Unable to shake the tenacious Heat or their own closing-night jitters, the Nuggets missed 20 of their first 22 3-pointers. They missed seven of their first 13 free throws. They overcame that to take a late seven-point lead, only to see Miami’s Jimmy Butler go off. He scored eight straight points to give the Heat a one-point lead with 2:45 left.

Butler made two free throws with 1:58 remaining to help Miami regain a one-point lead. Then, Bruce Brown got an offensive rebound and tip-in to give the Nuggets an edge they wouldn’t give up.

Trailing by three with 15 seconds left, Butler jacked up a 3, but missed it. Brown and Kentavious Caldwell-Pope made two free throws each down the stretch to clinch the title for Denver.

Butler finished with 21 points.

“Those last three or four minutes felt like a scene out of a movie,” Heat coach Erik Spoelstra said. “Two teams in the center of the ring throwing haymaker after haymaker, and it’s not necessarily shot making. It’s the efforts.”

Grueling as it was, the aftermath was something the Nuggets and their fans could all agree was beautiful. There were fireworks exploding outside Ball Arena at the final buzzer. Denver is the home of the Larry O’Brien Trophy for the first time in the franchise’s 47 years in the league.

“The fans in this town are unbelievable,” said team owner Stan Kroenke, who also owns the Colorado Avalanche, the team that won its third Stanley Cup last year. “It means a lot to us to get this done.”

The Heat were, as Spoelstra promised, a gritty, tenacious bunch. But their shooting wasn’t great, either. Miami shot 34% from the floor and 25% from 3. Until Butler went off, he was 2 for 13 for eight points. Bam Adebayo finished with 20 points.

The Heat, who survived a loss in the play-in tournament and became only the second No. 8 seed to make the finals, insisted they weren’t into consolation prizes.

They played like they expected to win, and for a while during this game, which was settled as much by players diving onto the floor as sweet-looking jump shots, it looked like they would.

The Nuggets, who came in shooting 37.6% from 3 for the series, shot 18% in this one. They committed 14 turnovers.

The tone was set with 2:51 left in the first quarter, when Jokic got his second foul and joined Aaron Gordon on the bench.

Jeff Green and Jamal Murray, who finished with 14 points and eight assists on an off night, joined them there, too.

It made the Nuggets tentative on both sides of the court for the rest of the half.

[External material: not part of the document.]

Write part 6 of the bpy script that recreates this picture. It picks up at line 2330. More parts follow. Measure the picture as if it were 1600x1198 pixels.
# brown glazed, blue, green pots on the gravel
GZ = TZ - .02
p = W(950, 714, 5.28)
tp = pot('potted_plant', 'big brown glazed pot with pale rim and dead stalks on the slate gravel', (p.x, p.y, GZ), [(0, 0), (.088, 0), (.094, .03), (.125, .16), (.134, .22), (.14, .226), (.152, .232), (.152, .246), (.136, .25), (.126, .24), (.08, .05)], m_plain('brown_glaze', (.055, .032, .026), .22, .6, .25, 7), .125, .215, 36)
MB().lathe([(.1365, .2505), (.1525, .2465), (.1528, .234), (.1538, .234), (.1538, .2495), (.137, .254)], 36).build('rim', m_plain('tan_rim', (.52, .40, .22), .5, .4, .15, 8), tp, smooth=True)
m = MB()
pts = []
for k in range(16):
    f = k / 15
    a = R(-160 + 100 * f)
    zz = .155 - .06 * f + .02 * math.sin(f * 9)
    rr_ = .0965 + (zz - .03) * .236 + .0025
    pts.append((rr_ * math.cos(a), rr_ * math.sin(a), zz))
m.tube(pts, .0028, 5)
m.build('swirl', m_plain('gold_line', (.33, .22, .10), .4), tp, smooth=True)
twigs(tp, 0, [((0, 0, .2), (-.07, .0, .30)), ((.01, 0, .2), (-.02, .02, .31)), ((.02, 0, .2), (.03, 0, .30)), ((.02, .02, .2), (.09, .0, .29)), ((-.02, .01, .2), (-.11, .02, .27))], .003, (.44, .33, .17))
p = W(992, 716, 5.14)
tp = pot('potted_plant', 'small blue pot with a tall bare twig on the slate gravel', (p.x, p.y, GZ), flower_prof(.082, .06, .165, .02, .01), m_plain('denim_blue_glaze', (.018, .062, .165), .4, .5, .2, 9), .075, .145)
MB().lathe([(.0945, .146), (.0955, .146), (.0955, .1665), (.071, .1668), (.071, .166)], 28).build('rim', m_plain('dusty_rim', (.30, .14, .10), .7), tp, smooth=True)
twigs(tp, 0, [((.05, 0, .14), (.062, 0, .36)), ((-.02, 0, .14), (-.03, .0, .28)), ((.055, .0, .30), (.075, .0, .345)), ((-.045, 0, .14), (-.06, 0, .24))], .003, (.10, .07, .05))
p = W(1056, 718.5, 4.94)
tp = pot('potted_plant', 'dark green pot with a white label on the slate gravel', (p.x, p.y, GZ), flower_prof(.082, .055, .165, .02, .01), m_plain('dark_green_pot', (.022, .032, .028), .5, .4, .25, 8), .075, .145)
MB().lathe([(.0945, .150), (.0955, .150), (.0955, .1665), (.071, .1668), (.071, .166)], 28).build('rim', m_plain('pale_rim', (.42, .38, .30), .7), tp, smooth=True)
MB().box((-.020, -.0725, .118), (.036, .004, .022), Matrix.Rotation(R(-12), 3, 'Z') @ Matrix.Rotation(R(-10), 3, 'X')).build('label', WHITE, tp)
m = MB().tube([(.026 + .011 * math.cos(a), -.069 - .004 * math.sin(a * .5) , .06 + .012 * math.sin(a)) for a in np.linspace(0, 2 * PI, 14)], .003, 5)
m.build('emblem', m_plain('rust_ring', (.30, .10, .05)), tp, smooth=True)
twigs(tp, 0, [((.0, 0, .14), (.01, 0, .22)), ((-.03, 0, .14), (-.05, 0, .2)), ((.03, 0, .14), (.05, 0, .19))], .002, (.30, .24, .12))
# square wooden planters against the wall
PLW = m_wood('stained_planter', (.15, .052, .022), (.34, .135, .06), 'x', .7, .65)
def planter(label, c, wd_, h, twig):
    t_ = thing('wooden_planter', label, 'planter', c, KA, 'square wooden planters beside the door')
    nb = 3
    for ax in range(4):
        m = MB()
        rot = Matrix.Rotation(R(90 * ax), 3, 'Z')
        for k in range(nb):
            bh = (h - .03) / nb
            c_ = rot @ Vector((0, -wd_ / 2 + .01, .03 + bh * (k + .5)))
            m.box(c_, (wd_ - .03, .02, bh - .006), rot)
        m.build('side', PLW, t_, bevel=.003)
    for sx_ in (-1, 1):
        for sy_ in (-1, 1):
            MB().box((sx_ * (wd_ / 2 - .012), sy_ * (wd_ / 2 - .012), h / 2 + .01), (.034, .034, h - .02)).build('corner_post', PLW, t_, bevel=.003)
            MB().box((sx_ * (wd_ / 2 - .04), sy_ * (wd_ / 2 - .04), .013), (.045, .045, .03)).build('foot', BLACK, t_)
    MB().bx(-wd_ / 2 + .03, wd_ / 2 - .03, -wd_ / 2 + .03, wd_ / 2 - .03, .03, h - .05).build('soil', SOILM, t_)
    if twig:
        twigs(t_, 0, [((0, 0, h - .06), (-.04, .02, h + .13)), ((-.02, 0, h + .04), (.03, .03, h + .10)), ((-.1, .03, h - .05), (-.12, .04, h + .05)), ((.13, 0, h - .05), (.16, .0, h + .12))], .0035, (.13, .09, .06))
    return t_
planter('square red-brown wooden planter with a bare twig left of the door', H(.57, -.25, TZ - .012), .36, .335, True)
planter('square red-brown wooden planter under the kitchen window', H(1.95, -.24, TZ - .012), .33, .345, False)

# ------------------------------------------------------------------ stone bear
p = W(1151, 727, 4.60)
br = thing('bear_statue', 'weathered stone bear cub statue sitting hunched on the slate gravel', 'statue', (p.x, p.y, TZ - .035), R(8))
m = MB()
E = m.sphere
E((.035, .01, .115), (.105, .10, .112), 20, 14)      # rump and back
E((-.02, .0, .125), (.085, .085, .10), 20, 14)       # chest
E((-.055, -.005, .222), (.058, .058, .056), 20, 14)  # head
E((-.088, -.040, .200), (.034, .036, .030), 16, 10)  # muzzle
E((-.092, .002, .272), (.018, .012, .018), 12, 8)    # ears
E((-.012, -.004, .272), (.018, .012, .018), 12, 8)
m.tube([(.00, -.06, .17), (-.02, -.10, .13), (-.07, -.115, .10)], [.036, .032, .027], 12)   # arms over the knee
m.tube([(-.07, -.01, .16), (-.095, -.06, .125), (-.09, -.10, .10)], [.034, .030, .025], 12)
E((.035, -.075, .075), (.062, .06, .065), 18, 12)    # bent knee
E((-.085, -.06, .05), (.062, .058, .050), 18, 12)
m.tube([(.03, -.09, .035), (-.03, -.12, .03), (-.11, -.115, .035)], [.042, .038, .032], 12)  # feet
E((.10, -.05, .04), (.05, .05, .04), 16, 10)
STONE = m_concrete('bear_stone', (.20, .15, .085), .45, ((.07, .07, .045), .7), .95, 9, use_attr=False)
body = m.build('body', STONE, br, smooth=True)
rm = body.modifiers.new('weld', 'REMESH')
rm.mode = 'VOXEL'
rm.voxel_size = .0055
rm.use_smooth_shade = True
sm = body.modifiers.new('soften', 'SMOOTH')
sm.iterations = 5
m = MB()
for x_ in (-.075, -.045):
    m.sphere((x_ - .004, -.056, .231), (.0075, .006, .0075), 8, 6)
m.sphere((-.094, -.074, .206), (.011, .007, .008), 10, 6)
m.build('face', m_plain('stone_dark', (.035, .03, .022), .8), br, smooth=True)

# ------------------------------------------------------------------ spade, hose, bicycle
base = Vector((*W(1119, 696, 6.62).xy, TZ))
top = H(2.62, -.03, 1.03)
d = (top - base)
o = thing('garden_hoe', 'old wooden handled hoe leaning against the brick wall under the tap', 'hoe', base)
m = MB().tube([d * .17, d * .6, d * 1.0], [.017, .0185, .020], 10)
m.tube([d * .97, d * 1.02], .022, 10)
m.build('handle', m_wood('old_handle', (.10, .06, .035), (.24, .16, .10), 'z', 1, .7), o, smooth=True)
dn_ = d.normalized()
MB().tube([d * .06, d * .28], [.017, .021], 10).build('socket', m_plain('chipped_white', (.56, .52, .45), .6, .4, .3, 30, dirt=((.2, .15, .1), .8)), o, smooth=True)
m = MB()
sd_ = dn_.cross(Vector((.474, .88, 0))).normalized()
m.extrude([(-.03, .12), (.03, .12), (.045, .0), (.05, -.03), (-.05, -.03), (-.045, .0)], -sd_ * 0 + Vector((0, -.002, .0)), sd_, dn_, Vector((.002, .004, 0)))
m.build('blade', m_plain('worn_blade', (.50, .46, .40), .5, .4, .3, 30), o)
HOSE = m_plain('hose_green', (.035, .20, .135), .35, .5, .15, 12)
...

Somehow, after shooting 6.7% from 3 — the worst first half in the history of the finals (10-shot minimum) they only trailed by seven.

True to the Nuggets’ personality, they kept pressing, came at their opponent in waves and figured out how to win a game that went against their type. Their beautiful game turned into a slugfest, but they figured it out nonetheless.

“What I was most proud about is, throughout the game, if your offense is not working and your shots are not falling, you have to dig in on the defensive end,” Nuggets coach Michael Malone said.

It felt almost perfect that an unheralded and once-chubby second-round draft pick from Serbia would be the one to lift Denver to the top of a league that, for decades, has been dominated by superstars, first-round draft picks and players who lead the world in sneaker and jersey sales.

Over their near five-decade stay in the league, the Nuggets have been the epitome of a lovable NBA backbencher – at times entertaining, adorned by rainbows on their uniforms and headlined by colorful characters on the floor and bench.

But never quite good enough to break through against the biggest stars and better teams to the east, west and south of them.

Before this season, there were only two teams founded before 1980 – the Nuggets and Clippers – that had never been to an NBA Finals. The Nuggets took their name off that list, then joined San Antonio as the second original ABA team to capture the NBA’s biggest prize.